City officials gave a multipoint administration update at an Oct. 7 council work session covering park construction timelines, public engagement for upcoming transportation and public-space projects, and plans for winter homeless shelter capacity and mobile hygiene services.

Salt Lake City officials gave a multi-topic administration update at the council work session on Oct. 7, reporting construction timelines for several parks, new public-engagement events for transportation and public-space projects, and winter shelter and outreach plans for people experiencing homelessness.

The update outlined near-term openings and analyses. Glendale Park Phase 1 is largely complete — grading and underground utilities finished, most concrete and parking poured, and playground surfacing installed — with a grand opening expected in late November or early December. The Backman Elementary community open space is scheduled for a public grand opening on Nov. 20 at 12:30 p.m. The Fleet Block public space consultant report is expected late October, and Liberty Park held a community open house Sept. 25 with follow-on surveys open through Oct. 26. Jefferson Park Playground opened Sept. 19.

The administration also reminded the public about an open house on Oct. 8 at the main library to review early designs of potential transportation projects; that engagement is part of the state-mandated process under SB 195 and will inform a new mobility plan required for some traffic-calming work.

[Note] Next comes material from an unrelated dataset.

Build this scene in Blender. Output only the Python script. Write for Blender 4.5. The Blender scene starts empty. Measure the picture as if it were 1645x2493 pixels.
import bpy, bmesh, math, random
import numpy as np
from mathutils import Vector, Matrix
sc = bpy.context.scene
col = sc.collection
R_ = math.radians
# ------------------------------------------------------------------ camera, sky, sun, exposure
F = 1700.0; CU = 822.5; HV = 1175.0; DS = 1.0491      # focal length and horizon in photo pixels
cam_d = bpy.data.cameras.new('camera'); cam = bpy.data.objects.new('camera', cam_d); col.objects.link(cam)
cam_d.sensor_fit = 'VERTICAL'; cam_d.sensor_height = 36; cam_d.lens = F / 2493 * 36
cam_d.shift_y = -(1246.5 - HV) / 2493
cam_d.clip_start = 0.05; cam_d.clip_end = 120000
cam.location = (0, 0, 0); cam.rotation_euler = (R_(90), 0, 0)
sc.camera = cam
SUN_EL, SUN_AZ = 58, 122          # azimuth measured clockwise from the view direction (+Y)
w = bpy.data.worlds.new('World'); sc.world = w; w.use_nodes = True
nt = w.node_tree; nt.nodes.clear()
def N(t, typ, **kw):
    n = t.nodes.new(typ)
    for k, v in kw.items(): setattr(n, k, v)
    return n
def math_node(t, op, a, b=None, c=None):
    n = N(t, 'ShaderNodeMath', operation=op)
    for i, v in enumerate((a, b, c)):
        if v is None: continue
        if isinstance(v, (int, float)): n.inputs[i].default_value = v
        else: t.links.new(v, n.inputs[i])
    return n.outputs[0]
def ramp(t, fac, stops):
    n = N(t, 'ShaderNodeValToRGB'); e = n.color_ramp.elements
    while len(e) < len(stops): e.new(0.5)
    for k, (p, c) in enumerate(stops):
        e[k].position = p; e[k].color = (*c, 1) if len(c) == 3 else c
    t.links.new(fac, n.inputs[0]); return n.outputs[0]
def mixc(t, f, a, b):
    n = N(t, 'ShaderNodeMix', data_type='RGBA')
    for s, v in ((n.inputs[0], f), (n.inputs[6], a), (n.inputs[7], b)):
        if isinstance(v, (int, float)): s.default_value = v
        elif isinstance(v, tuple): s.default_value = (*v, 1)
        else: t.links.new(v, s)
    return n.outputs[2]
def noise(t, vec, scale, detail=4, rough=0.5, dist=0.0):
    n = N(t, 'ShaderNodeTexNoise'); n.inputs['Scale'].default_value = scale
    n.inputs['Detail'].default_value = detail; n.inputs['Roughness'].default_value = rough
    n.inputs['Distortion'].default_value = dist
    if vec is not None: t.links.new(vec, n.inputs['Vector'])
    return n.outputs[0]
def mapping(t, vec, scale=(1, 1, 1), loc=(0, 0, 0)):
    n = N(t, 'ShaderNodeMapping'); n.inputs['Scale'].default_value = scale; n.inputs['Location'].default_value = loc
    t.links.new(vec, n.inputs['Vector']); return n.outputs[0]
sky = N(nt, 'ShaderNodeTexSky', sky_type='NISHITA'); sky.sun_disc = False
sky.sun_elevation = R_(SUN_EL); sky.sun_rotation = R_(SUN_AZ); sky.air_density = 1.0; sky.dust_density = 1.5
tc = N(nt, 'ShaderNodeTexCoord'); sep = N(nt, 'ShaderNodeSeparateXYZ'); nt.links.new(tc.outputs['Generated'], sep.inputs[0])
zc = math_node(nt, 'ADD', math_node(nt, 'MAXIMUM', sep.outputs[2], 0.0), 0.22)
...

Shape.slc.gov remains the city’s central engagement portal for surveys and project feedback.

On homelessness services, staff reported resource centers have been operating at high utilization rates (about 97%). City-run resource centers (Miller and King) and the youth resource center are expected to flex additional winter beds as in prior years; the temporary Vill 1990 shelter on North Temple (about 200 beds) and the West Valley shelter on Redwood Road (about 200 beds) are expected to continue into winter. The “Refresh” mobile hygiene pilot has launched with regular sites and days of operation; staff said they will coordinate with council members about additional locations by district. A community “Community Corner” site at 200 South and 700 West has been open about eight weeks, operating Monday–Wednesday afternoons and averaging roughly 27 clients per day with multiple service providers present on larger days.

City staff said these operations include outreach and coordination with partners and neighborhood stakeholders; they asked council members to contact staff if they want site visits. No formal council action was taken; the update was provided for information and follow-up.

Less urgent items covered in the administration update included the ACE (arts, culture and entertainment) grant application window (applications due Nov. 1; information session Oct. 23), and a brief finance note that the government immunity fund had expensed $103,287 for costs tied to the Mill Creek fire event and that nine displaced residents have received modified claims funding to date.

The administration encouraged public input on Shape.slc.gov and reminded the public that formal public comment is reserved for the council’s 7 p.m. meeting later the same evening.

The council requested continued notifications as surveys close and recommended staff share grand-opening dates once they are finalized.